What the fuck is "The Young Peoples learning agency " ???? In my day we Just had Schools !!!!

Anonymous said...

"Way to go Liam! You got just about every buzzword going into that little sound bite. 'risk with the economy', 'investment', 'local"

Oh do fuck off CF nothing can be considered a proper soundbite these days unles its contains the words "Change" and "Progressive" . Do keep up !

Jill said...

Disenfranchised - you misunderstand me. It's not that I am saying that ITV, or any other business, should be propped up out of pity.
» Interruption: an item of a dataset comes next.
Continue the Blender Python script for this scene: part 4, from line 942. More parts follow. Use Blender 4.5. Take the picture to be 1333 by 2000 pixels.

It's that I am saying the knock on effect of today's cuts *may* be to push up private sector job losses, which in turn will reduce tax revenues and demand - so making it pointless to have made them in the first place.

All's I'm saying is that it's an unvirtuous circle that Osborne is risking. And his rambling about how this will somehow create an economic compost that will stimulate the growth in private sector employment seems as much like dreamland to me as any of the stupid idiocies perpetrated on us by New Labour.

At the same time, I also understand that any decisions about this have to be taken in the full understanding that there are financial terrorists waiting in the wings who, for some mad reason, want austerity measures instead of employer tax cutting and a propping up of public sector jobs until the tax cutting creates private sector jobs. And these unelected dictators have more influence on government decisions than anyone else.

It's a rock and a hard place, as far as I can see.

Anonymous said...

It's very easy to say get rid of the Quangos. But remember there are lots of ordinary hardworking people working for these places. They aren't in Whitehall and are on very basic wages for the jobs they do. I myself work for the YPLA and can I just say we do alot. Pure ignorance is no reason to get rid of organisations that do make a difference. Just because you don't know what these organisations do is no reason to be so blase. These are real peoples lives. People with mortgages and families. Just remember that. I myself am on £18,000 and I do 3 peoples jobs as 2 of my colleagues were not replaced when they left.